Wednesday night was a bit of a watershed evening for a few reasons:

1) I successfully used a mandolin. I once took a one night cooking class in which the teacher tried to teach me to use a mandolin. “It’s so easy! I love my mandolin!” she exclaimed. It’s so dangerous, I’m going to slice my fingers off, I thought. I was unable to keep the thing steady or make the even slices the tool insists upon. The instructor had never met a student who couldn’t work a mandolin. But then we bought one of our own. And it has a nifty little notch that keeps it firm across the top of a bowl. Using a mandolin horizontally instead of vertically is all I needed. “It’s so easy! I love my mandolin!”

2) The dough rolled out in less than a minute. I don’t know if using whole wheat dough makes the process smoother but I didn’t even need a rolling pin; I was able to spread it with knuckles & fingertips alone.

3) About half way through preparing the meal I realized I’d made it up. I wasn’t following a recipe. I just had the idea that whole wheat pizza with potatoes, rosemary, goat cheese & spinach would be good. That, my friends is the way a natural cook thinks. Who knew?
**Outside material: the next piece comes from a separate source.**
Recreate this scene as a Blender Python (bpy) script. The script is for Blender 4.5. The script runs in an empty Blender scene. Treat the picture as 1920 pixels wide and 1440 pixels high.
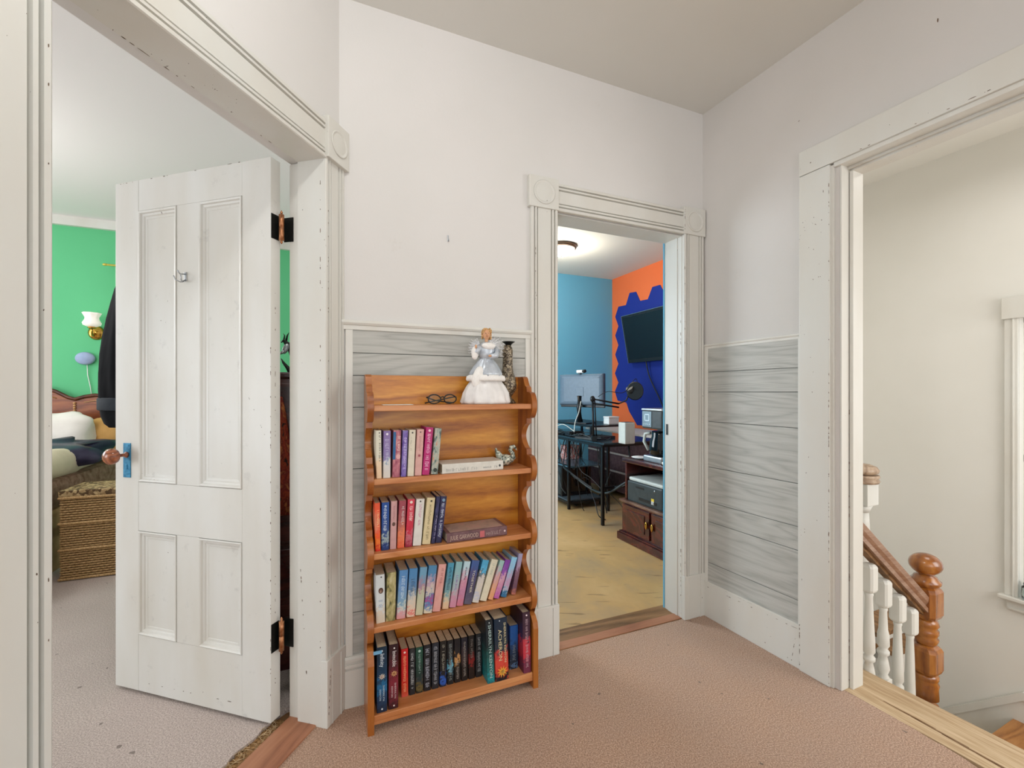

4) I took the pizza out of the oven when I smelled the crust burning. I know, you think this is very obvious. But I am the type of cook who used to think, “It says 20 minutes, it’s only been 10, it can’t be burning.” I would ignore the smell, even to some extent the smoke, until it was unsalvageable. This time I checked it, saw the one on the bottom was cooking too fast, took it out & finished cooking the pizzas on the top rack, one at a time. When I said at the outset this cooking thing did not come naturally to me, I was really, really not kidding.